DATA LINES
┌────────

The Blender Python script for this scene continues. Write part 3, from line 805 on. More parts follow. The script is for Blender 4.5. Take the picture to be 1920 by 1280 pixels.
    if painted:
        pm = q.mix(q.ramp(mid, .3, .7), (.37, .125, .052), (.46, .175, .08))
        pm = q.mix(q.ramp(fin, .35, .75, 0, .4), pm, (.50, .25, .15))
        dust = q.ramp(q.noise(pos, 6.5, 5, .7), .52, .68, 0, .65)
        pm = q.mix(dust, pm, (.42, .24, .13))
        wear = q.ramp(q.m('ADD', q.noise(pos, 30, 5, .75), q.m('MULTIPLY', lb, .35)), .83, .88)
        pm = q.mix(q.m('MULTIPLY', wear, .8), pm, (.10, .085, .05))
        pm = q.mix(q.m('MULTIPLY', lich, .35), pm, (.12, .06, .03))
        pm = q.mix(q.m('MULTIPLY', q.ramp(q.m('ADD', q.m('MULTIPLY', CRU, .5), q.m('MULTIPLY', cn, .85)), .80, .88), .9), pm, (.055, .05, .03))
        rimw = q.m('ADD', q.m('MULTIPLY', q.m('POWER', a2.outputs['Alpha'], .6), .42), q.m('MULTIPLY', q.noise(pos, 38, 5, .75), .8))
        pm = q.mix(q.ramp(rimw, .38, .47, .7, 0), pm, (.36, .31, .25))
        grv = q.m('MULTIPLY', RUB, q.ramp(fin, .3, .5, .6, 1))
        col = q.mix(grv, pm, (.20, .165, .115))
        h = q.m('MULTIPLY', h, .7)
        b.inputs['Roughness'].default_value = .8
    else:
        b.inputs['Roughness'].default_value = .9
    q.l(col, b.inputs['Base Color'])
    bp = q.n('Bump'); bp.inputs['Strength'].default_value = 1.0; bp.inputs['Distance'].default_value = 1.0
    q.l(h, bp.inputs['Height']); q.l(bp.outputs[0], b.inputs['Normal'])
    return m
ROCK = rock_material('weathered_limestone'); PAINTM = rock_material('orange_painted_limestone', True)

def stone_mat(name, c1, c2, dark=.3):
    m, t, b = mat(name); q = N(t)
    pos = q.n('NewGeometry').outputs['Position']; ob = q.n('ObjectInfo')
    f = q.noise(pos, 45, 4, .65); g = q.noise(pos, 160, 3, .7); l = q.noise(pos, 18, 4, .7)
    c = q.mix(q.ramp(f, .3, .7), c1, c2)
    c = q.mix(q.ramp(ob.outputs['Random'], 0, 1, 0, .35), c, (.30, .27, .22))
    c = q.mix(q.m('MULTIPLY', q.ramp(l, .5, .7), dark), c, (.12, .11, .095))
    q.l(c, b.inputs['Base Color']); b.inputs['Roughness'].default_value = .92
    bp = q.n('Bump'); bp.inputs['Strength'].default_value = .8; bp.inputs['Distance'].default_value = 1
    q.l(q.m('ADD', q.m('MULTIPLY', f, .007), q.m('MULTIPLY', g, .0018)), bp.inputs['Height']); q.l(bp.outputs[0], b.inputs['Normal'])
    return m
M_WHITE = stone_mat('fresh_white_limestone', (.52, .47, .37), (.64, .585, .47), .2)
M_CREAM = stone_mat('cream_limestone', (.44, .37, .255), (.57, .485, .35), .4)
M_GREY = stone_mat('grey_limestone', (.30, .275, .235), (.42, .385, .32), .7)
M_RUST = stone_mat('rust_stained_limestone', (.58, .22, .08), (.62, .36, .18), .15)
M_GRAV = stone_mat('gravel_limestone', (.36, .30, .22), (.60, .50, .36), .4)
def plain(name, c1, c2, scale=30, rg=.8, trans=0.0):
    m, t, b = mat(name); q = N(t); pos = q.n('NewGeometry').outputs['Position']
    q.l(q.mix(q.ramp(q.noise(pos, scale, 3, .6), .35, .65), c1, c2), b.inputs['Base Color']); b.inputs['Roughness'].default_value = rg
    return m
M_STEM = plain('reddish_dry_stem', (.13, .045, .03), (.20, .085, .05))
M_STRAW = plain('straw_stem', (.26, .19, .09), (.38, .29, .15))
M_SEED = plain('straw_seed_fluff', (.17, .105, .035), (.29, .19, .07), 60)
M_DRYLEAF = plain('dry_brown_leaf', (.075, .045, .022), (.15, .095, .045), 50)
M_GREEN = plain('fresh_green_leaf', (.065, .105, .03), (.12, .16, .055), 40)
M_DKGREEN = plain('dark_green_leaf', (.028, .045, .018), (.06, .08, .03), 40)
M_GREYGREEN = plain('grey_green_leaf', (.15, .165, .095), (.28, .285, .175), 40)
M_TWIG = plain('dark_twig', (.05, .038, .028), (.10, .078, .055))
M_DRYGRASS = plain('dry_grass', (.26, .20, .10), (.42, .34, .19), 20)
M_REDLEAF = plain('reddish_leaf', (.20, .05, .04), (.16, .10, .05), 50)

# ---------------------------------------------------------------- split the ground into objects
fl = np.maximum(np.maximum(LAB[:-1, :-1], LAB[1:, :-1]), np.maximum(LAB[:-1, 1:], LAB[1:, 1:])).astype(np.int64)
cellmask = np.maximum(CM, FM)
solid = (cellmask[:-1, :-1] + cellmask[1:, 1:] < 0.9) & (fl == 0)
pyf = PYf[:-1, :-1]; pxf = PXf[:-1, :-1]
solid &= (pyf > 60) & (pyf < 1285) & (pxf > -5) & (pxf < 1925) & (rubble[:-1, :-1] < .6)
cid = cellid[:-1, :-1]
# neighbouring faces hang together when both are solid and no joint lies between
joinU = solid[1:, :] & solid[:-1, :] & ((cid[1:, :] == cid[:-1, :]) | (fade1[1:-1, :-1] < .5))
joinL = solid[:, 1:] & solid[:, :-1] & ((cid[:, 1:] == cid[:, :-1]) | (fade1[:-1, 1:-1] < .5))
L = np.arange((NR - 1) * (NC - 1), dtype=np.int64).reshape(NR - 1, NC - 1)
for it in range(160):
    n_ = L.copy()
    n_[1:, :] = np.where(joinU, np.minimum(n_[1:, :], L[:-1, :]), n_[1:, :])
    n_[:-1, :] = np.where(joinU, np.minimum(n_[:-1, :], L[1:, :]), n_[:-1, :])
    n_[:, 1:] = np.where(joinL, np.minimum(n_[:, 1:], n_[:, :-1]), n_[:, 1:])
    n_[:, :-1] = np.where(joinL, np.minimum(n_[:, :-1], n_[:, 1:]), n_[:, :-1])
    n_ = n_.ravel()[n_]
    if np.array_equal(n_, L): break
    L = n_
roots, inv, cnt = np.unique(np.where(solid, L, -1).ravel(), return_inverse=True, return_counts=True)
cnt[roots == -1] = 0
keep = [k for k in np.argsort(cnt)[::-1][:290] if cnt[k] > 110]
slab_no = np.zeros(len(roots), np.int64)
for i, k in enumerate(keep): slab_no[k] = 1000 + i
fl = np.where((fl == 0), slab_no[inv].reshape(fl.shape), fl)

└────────

TASK PROMPT
Quote each line of the listing above exactly.

TASK ANSWER
The Blender Python script for this scene continues. Write part 3, from line 805 on. More parts follow. The script is for Blender 4.5. Take the picture to be 1920 by 1280 pixels.
    if painted:
        pm = q.mix(q.ramp(mid, .3, .7), (.37, .125, .052), (.46, .175, .08))
        pm = q.mix(q.ramp(fin, .35, .75, 0, .4), pm, (.50, .25, .15))
        dust = q.ramp(q.noise(pos, 6.5, 5, .7), .52, .68, 0, .65)
        pm = q.mix(dust, pm, (.42, .24, .13))
        wear = q.ramp(q.m('ADD', q.noise(pos, 30, 5, .75), q.m('MULTIPLY', lb, .35)), .83, .88)
        pm = q.mix(q.m('MULTIPLY', wear, .8), pm, (.10, .085, .05))
        pm = q.mix(q.m('MULTIPLY', lich, .35), pm, (.12, .06, .03))
        pm = q.mix(q.m('MULTIPLY', q.ramp(q.m('ADD', q.m('MULTIPLY', CRU, .5), q.m('MULTIPLY', cn, .85)), .80, .88), .9), pm, (.055, .05, .03))
        rimw = q.m('ADD', q.m('MULTIPLY', q.m('POWER', a2.outputs['Alpha'], .6), .42), q.m('MULTIPLY', q.noise(pos, 38, 5, .75), .8))
        pm = q.mix(q.ramp(rimw, .38, .47, .7, 0), pm, (.36, .31, .25))
        grv = q.m('MULTIPLY', RUB, q.ramp(fin, .3, .5, .6, 1))
        col = q.mix(grv, pm, (.20, .165, .115))
        h = q.m('MULTIPLY', h, .7)
        b.inputs['Roughness'].default_value = .8
    else:
        b.inputs['Roughness'].default_value = .9
    q.l(col, b.inputs['Base Color'])
    bp = q.n('Bump'); bp.inputs['Strength'].default_value = 1.0; bp.inputs['Distance'].default_value = 1.0
    q.l(h, bp.inputs['Height']); q.l(bp.outputs[0], b.inputs['Normal'])
    return m
ROCK = rock_material('weathered_limestone'); PAINTM = rock_material('orange_painted_limestone', True)

def stone_mat(name, c1, c2, dark=.3):
    m, t, b = mat(name); q = N(t)
    pos = q.n('NewGeometry').outputs['Position']; ob = q.n('ObjectInfo')
    f = q.noise(pos, 45, 4, .65); g = q.noise(pos, 160, 3, .7); l = q.noise(pos, 18, 4, .7)
    c = q.mix(q.ramp(f, .3, .7), c1, c2)
    c = q.mix(q.ramp(ob.outputs['Random'], 0, 1, 0, .35), c, (.30, .27, .22))
    c = q.mix(q.m('MULTIPLY', q.ramp(l, .5, .7), dark), c, (.12, .11, .095))
    q.l(c, b.inputs['Base Color']); b.inputs['Roughness'].default_value = .92
    bp = q.n('Bump'); bp.inputs['Strength'].default_value = .8; bp.inputs['Distance'].default_value = 1
    q.l(q.m('ADD', q.m('MULTIPLY', f, .007), q.m('MULTIPLY', g, .0018)), bp.inputs['Height']); q.l(bp.outputs[0], b.inputs['Normal'])
    return m
M_WHITE = stone_mat('fresh_white_limestone', (.52, .47, .37), (.64, .585, .47), .2)
M_CREAM = stone_mat('cream_limestone', (.44, .37, .255), (.57, .485, .35), .4)
M_GREY = stone_mat('grey_limestone', (.30, .275, .235), (.42, .385, .32), .7)
M_RUST = stone_mat('rust_stained_limestone', (.58, .22, .08), (.62, .36, .18), .15)
M_GRAV = stone_mat('gravel_limestone', (.36, .30, .22), (.60, .50, .36), .4)
def plain(name, c1, c2, scale=30, rg=.8, trans=0.0):
    m, t, b = mat(name); q = N(t); pos = q.n('NewGeometry').outputs['Position']
    q.l(q.mix(q.ramp(q.noise(pos, scale, 3, .6), .35, .65), c1, c2), b.inputs['Base Color']); b.inputs['Roughness'].default_value = rg
    return m
M_STEM = plain('reddish_dry_stem', (.13, .045, .03), (.20, .085, .05))
M_STRAW = plain('straw_stem', (.26, .19, .09), (.38, .29, .15))
M_SEED = plain('straw_seed_fluff', (.17, .105, .035), (.29, .19, .07), 60)
M_DRYLEAF = plain('dry_brown_leaf', (.075, .045, .022), (.15, .095, .045), 50)
M_GREEN = plain('fresh_green_leaf', (.065, .105, .03), (.12, .16, .055), 40)
M_DKGREEN = plain('dark_green_leaf', (.028, .045, .018), (.06, .08, .03), 40)
M_GREYGREEN = plain('grey_green_leaf', (.15, .165, .095), (.28, .285, .175), 40)
M_TWIG = plain('dark_twig', (.05, .038, .028), (.10, .078, .055))
M_DRYGRASS = plain('dry_grass', (.26, .20, .10), (.42, .34, .19), 20)
M_REDLEAF = plain('reddish_leaf', (.20, .05, .04), (.16, .10, .05), 50)

# ---------------------------------------------------------------- split the ground into objects
fl = np.maximum(np.maximum(LAB[:-1, :-1], LAB[1:, :-1]), np.maximum(LAB[:-1, 1:], LAB[1:, 1:])).astype(np.int64)
cellmask = np.maximum(CM, FM)
solid = (cellmask[:-1, :-1] + cellmask[1:, 1:] < 0.9) & (fl == 0)
pyf = PYf[:-1, :-1]; pxf = PXf[:-1, :-1]
solid &= (pyf > 60) & (pyf < 1285) & (pxf > -5) & (pxf < 1925) & (rubble[:-1, :-1] < .6)
cid = cellid[:-1, :-1]
# neighbouring faces hang together when both are solid and no joint lies between
joinU = solid[1:, :] & solid[:-1, :] & ((cid[1:, :] == cid[:-1, :]) | (fade1[1:-1, :-1] < .5))
joinL = solid[:, 1:] & solid[:, :-1] & ((cid[:, 1:] == cid[:, :-1]) | (fade1[:-1, 1:-1] < .5))
L = np.arange((NR - 1) * (NC - 1), dtype=np.int64).reshape(NR - 1, NC - 1)
for it in range(160):
    n_ = L.copy()
    n_[1:, :] = np.where(joinU, np.minimum(n_[1:, :], L[:-1, :]), n_[1:, :])
    n_[:-1, :] = np.where(joinU, np.minimum(n_[:-1, :], L[1:, :]), n_[:-1, :])
    n_[:, 1:] = np.where(joinL, np.minimum(n_[:, 1:], n_[:, :-1]), n_[:, 1:])
    n_[:, :-1] = np.where(joinL, np.minimum(n_[:, :-1], n_[:, 1:]), n_[:, :-1])
    n_ = n_.ravel()[n_]
    if np.array_equal(n_, L): break
    L = n_
roots, inv, cnt = np.unique(np.where(solid, L, -1).ravel(), return_inverse=True, return_counts=True)
cnt[roots == -1] = 0
keep = [k for k in np.argsort(cnt)[::-1][:290] if cnt[k] > 110]
slab_no = np.zeros(len(roots), np.int64)
for i, k in enumerate(keep): slab_no[k] = 1000 + i
fl = np.where((fl == 0), slab_no[inv].reshape(fl.shape), fl)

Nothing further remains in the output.